## Exercise aim
Please reproduce every record, keeping each one exactly as written.

## Input records
--------------------------------

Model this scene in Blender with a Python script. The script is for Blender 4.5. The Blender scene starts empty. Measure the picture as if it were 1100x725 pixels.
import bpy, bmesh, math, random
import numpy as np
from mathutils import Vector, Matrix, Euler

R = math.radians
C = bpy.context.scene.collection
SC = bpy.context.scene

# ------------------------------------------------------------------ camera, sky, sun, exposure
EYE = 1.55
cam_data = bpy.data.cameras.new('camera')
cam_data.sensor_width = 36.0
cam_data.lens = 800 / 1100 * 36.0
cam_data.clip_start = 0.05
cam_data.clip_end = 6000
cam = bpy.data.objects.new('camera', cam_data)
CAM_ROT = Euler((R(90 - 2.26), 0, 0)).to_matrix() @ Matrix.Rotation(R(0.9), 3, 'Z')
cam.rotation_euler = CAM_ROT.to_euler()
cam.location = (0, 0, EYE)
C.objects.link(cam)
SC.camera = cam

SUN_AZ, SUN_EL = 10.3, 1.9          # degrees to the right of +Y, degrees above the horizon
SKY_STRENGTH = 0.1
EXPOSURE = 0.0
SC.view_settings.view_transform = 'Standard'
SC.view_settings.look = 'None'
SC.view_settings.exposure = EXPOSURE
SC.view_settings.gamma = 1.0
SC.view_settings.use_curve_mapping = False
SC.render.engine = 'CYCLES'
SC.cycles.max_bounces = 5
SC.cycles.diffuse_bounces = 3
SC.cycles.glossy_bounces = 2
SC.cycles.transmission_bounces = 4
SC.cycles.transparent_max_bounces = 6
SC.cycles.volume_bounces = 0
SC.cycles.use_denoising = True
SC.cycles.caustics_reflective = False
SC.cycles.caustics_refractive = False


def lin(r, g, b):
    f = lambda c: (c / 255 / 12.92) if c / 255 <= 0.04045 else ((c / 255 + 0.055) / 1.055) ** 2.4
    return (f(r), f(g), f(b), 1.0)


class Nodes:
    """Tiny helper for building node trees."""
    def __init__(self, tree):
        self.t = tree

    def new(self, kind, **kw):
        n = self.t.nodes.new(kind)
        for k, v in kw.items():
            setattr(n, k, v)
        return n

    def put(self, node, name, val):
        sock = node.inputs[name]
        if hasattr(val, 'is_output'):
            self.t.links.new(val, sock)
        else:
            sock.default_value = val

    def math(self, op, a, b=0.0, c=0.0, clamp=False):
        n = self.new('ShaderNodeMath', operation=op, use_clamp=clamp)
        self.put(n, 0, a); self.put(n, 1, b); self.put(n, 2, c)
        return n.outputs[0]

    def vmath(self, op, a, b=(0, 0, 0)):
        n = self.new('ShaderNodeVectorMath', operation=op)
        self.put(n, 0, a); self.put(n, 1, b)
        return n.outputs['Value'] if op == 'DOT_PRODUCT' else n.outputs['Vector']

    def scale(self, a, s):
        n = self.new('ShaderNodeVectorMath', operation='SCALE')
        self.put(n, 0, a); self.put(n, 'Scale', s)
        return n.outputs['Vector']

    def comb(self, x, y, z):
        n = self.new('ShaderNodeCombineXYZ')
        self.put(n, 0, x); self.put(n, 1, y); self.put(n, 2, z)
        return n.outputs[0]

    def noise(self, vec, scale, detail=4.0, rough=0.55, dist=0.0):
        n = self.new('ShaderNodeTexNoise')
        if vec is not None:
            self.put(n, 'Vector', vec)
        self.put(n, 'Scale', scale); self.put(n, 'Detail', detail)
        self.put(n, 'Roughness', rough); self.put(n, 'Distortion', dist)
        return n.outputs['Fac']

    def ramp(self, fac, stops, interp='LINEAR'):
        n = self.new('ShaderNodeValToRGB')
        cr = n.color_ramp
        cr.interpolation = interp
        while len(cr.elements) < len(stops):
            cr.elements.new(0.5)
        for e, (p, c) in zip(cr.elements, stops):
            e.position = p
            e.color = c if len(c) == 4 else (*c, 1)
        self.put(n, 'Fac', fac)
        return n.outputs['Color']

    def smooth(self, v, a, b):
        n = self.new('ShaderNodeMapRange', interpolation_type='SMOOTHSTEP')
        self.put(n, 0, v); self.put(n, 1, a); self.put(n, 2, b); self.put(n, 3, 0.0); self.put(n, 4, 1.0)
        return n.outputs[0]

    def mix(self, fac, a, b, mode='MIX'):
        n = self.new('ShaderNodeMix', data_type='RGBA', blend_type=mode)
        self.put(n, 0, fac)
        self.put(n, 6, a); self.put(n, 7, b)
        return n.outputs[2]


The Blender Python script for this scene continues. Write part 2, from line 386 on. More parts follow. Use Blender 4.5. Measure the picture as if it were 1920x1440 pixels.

--------------------------------

## Expected answer
Model this scene in Blender with a Python script. The script is for Blender 4.5. The Blender scene starts empty. Measure the picture as if it were 1100x725 pixels.
import bpy, bmesh, math, random
import numpy as np
from mathutils import Vector, Matrix, Euler

R = math.radians
C = bpy.context.scene.collection
SC = bpy.context.scene

# ------------------------------------------------------------------ camera, sky, sun, exposure
EYE = 1.55
cam_data = bpy.data.cameras.new('camera')
cam_data.sensor_width = 36.0
cam_data.lens = 800 / 1100 * 36.0
cam_data.clip_start = 0.05
cam_data.clip_end = 6000
cam = bpy.data.objects.new('camera', cam_data)
CAM_ROT = Euler((R(90 - 2.26), 0, 0)).to_matrix() @ Matrix.Rotation(R(0.9), 3, 'Z')
cam.rotation_euler = CAM_ROT.to_euler()
cam.location = (0, 0, EYE)
C.objects.link(cam)
SC.camera = cam

SUN_AZ, SUN_EL = 10.3, 1.9          # degrees to the right of +Y, degrees above the horizon
SKY_STRENGTH = 0.1
EXPOSURE = 0.0
SC.view_settings.view_transform = 'Standard'
SC.view_settings.look = 'None'
SC.view_settings.exposure = EXPOSURE
SC.view_settings.gamma = 1.0
SC.view_settings.use_curve_mapping = False
SC.render.engine = 'CYCLES'
SC.cycles.max_bounces = 5
SC.cycles.diffuse_bounces = 3
SC.cycles.glossy_bounces = 2
SC.cycles.transmission_bounces = 4
SC.cycles.transparent_max_bounces = 6
SC.cycles.volume_bounces = 0
SC.cycles.use_denoising = True
SC.cycles.caustics_reflective = False
SC.cycles.caustics_refractive = False


def lin(r, g, b):
    f = lambda c: (c / 255 / 12.92) if c / 255 <= 0.04045 else ((c / 255 + 0.055) / 1.055) ** 2.4
    return (f(r), f(g), f(b), 1.0)


class Nodes:
    """Tiny helper for building node trees."""
    def __init__(self, tree):
        self.t = tree

    def new(self, kind, **kw):
        n = self.t.nodes.new(kind)
        for k, v in kw.items():
            setattr(n, k, v)
        return n

    def put(self, node, name, val):
        sock = node.inputs[name]
        if hasattr(val, 'is_output'):
            self.t.links.new(val, sock)
        else:
            sock.default_value = val

    def math(self, op, a, b=0.0, c=0.0, clamp=False):
        n = self.new('ShaderNodeMath', operation=op, use_clamp=clamp)
        self.put(n, 0, a); self.put(n, 1, b); self.put(n, 2, c)
        return n.outputs[0]

    def vmath(self, op, a, b=(0, 0, 0)):
        n = self.new('ShaderNodeVectorMath', operation=op)
        self.put(n, 0, a); self.put(n, 1, b)
        return n.outputs['Value'] if op == 'DOT_PRODUCT' else n.outputs['Vector']

    def scale(self, a, s):
        n = self.new('ShaderNodeVectorMath', operation='SCALE')
        self.put(n, 0, a); self.put(n, 'Scale', s)
        return n.outputs['Vector']

    def comb(self, x, y, z):
        n = self.new('ShaderNodeCombineXYZ')
        self.put(n, 0, x); self.put(n, 1, y); self.put(n, 2, z)
        return n.outputs[0]

    def noise(self, vec, scale, detail=4.0, rough=0.55, dist=0.0):
        n = self.new('ShaderNodeTexNoise')
        if vec is not None:
            self.put(n, 'Vector', vec)
        self.put(n, 'Scale', scale); self.put(n, 'Detail', detail)
        self.put(n, 'Roughness', rough); self.put(n, 'Distortion', dist)
        return n.outputs['Fac']

    def ramp(self, fac, stops, interp='LINEAR'):
        n = self.new('ShaderNodeValToRGB')
        cr = n.color_ramp
        cr.interpolation = interp
        while len(cr.elements) < len(stops):
            cr.elements.new(0.5)
        for e, (p, c) in zip(cr.elements, stops):
            e.position = p
            e.color = c if len(c) == 4 else (*c, 1)
        self.put(n, 'Fac', fac)
        return n.outputs['Color']

    def smooth(self, v, a, b):
        n = self.new('ShaderNodeMapRange', interpolation_type='SMOOTHSTEP')
        self.put(n, 0, v); self.put(n, 1, a); self.put(n, 2, b); self.put(n, 3, 0.0); self.put(n, 4, 1.0)
        return n.outputs[0]

    def mix(self, fac, a, b, mode='MIX'):
        n = self.new('ShaderNodeMix', data_type='RGBA', blend_type=mode)
        self.put(n, 0, fac)
        self.put(n, 6, a); self.put(n, 7, b)
        return n.outputs[2]


The Blender Python script for this scene continues. Write part 2, from line 386 on. More parts follow. Use Blender 4.5. Measure the picture as if it were 1920x1440 pixels.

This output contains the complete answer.